I know some things that I didn't know when I was a kid, and wish I did and other things I was sure of when I was a kid that I wish I still believed... but they are hardly enough to sustain a novel.

This is when I really envy people who see more than chaos breaking out at the foot of calvary. I miss the feeling of being 'chosen' by some god to something 'great,' but I have read too many people say this over the years who shouldn't have to make the words nauseating to me. The cream does not rise to the top -- accident is not design, no matter who many crystals or deity quotes you drag into the conversations.
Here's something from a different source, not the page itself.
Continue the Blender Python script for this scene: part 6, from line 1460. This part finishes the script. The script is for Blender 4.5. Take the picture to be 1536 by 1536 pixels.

But... If the people in the Belmont Suites were happiest were the ones who lived for love, including a love of god, then this whole series of poetry I wrote points to living for something like religion... But, I can't in good conscience be this Machiavellian, and I care more about my conscience than I care about anything else, to be honest, because if I don't, it beats me down worse than even my girly, M..


So what should I do? I am almost ready to just write some book meant merely to snag an agent and a publisher. I did some of this with the last one, but this time I could really plot the thing to death, and take out all of the wild and wooly shit that makes the work really good.... write like a lawyer, I could. Or like a horror writer, or bad science fiction . .. not that I think I am better than these writers, I just have higher expectations. These expectations mean less every day, so who knows? I could be a word whore with the right offer. Not to the extent of those black radio shit for brains who preached Bush's agenda on their shows after being paid a quarter million, but I would certainly be happy with a book that is just entertainment.

Maybe that is all that is left of novels for me? I no longer read them expecting to learn a hell of a lot; I read fiction to live other than I do, to escape into a world that makes sense. Like on that new show, Numbers, where the mathmatician worked compulsively on a math problem while his beloved mother died. I write to do the opposite, or have so far... I write to find the truth as I know it; to be a town cryer of the news and the truth and a conduit for scientific truth into the lives of potential mystics. I write to be a part of the solution.... but, part of the solution maybe is just giving people a room to rest and laugh and be refilled with an urge to live?

That is what I have needed lately, stories to make me believe there are reasons to be nobel, honorable, and to fight for what is right for all the passengers on this planet. Reading the hobbit and the other books in the series gave me so much peace this month. They may have saved my life? I was pretty intent, due to circumstances and the stupid ass move of getting off a seritonin uptake drug that sent me falling down into the darkest of dark, that it was time to just die. The thoughts surprised me a bit? There was no real reason for me to be this bummed out. The problems I was facing were ones I have beat before, and were soon enough conquered, to some degree (the degree I am capable of with self-talk, getting back on the serotnin uptake drug and starting to write again, however dull these essays on the view through the glass darkly may be for my readers.